Bauhaus Meisterhäuser Gropius and Moholy-Nagy - Dessau-Rosslau - Germany

Nearly as controversial as the reconstruction of the Berlin Stadtschloss is the rebuilding of the Meisterhäuser [Masters’ Houses] once inhabited by Gropius and Moholy-Nagy in Dessau (built in 1926 by the architect Walter Gropius), which were destroyed during the Second World War.
Bruno Fioretti Marquez Architekten (BFM) confront this years-long conflict with a “strategy of blurred memory.” The Bauhaus Dessau Foundation had pointedly spoken out against a “faithful” reconstruction. Instead it launched a number of competitions in search of a strategy to reinterpret these modernist classics. For their reconstruction of the Director’s House, BFM reference not the original building, but a plaster model Walter Gropius once had made of it.
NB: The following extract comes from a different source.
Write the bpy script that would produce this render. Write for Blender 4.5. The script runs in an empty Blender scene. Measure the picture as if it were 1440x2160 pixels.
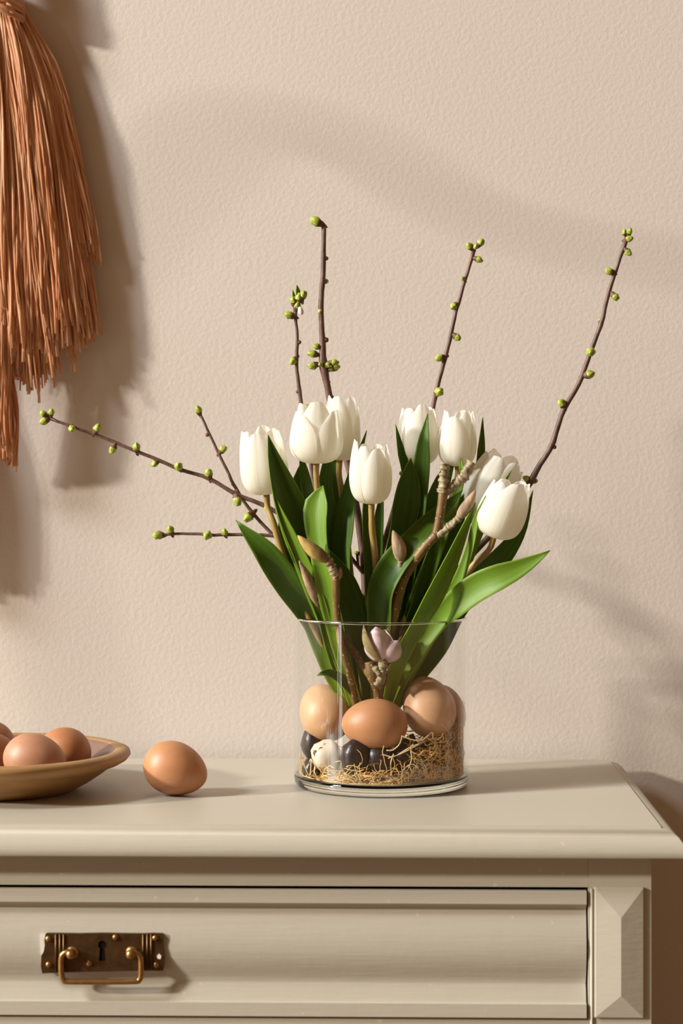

The architects see this as the “reconstruction of an idea” that should be reinterpreted “with all uncertainties and abstractions.”
Essentially, the plaster model will be enlarged to a scale of 1:1, maintaining its sketch-like quality with such features as frameless, flush windows. Inside, the original room structures are to be suggested by new woodwork.
For this abstract reconstruction, significant changes were made to the existing premises. Most notably, the removal of the Emmer House, which was built above the basement of the destroyed Gropius House in 1956. The pitched roof villa was a direct example of the at times destructive treatment of the Bauhaus legacy during the twentieth century.
The BFM project raises fundamental questions concerning reconstruction and recycling: why shouldn’t this construction be true to the original, as was done with the other Meisterhäuser nearby?
Here, in contrast to the Stadtschloss in Berlin, numerous original elements had survived. Why must this “blurred” reconstruction by BFM be erected on the “genuine” basement of the Gropius house? Would it have been more consistent to conduct this elsewhere as an independent experiment?
Only a classic reconstruction requires the aura of the original location and as many original elements as possible.
As the attempt to reconstruct the past—new, but out of focus—this remains an interesting project concept. But only upon its scheduled completion in 2013 will it be able to prove itself as architecture.